Weaving symbolism through his narrative as he did in earlier novels like "The Shining," Stephen
King includes serpent similes here to represent John's aversion toward his psychic power ("He
had thrown the scarf on the floor where it lay like a twisted white snake," "Touching that coat had
been like touching a writhing coil of snakes," "He looked at [the phone] the way a man might look
at a snake he has just realized is poisonous"). King also uses the Wheel of Fortune to imply that
life is like roulette and the odds are against us. But the book's central image is a half-Jekyll, half-
Hyde face ("His arm cast a shadow and she saw with something very like superstitious fear that
his face was half-light, half-dark," "That red left eye - and the scar running up his neck - made
that half of his face look sinister and unpleasant"). Foreshadowed by a Halloween mask that
Johnny wears briefly as a joke, the image becomes more complicated and disturbing as the book
progresses. Although John is compelled to do the right thing for the greater good, his outward
appearance deteriorates into a scarred and haggard young man, obsessively filling notebooks
with newspaper clippings and nighttime scribbling.
Perhaps in an attempt to lighten the mood while writing such a dark book, King playfully scatters
references to his own novels: Tibbets' Garage, a Marsten gravestone, and a mention of
Jerusalem's Lot are all nods to "Salem's Lot"; Flagg Street is named after a character from "The
Stand." King even has a character shout, "It's his fault, that guy there!
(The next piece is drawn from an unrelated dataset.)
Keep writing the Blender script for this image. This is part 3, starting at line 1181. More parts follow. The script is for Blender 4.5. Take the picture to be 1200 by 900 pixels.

He made it happen! He set
it on fire by his mind, just like in that book 'Carrie.'" The Dead Zone also includes seeds
of ideas that King later nurtured into full-length novels. A dog near the beginning of the story
might have inspired "Cujo" ("[A] big mean farm dog advanced out of the barn, its ears laid
back...It kept coming, big and mean"), and another passage must have intrigued King enough to
write "Christine" ("[M]usic like some mad, dented hot rod that was too tough to die, rumbling out
of the dead and silent fifties like an omen").
Within The Dead Zone, a character says, "[S]ome things are better not seen, and some
things are better lost than found." But Johnny can't close his eyes to his destiny, no matter how
difficult it may be. John Smith never could control the Wheel of Fortune; he only had a
premonition about where it would stop.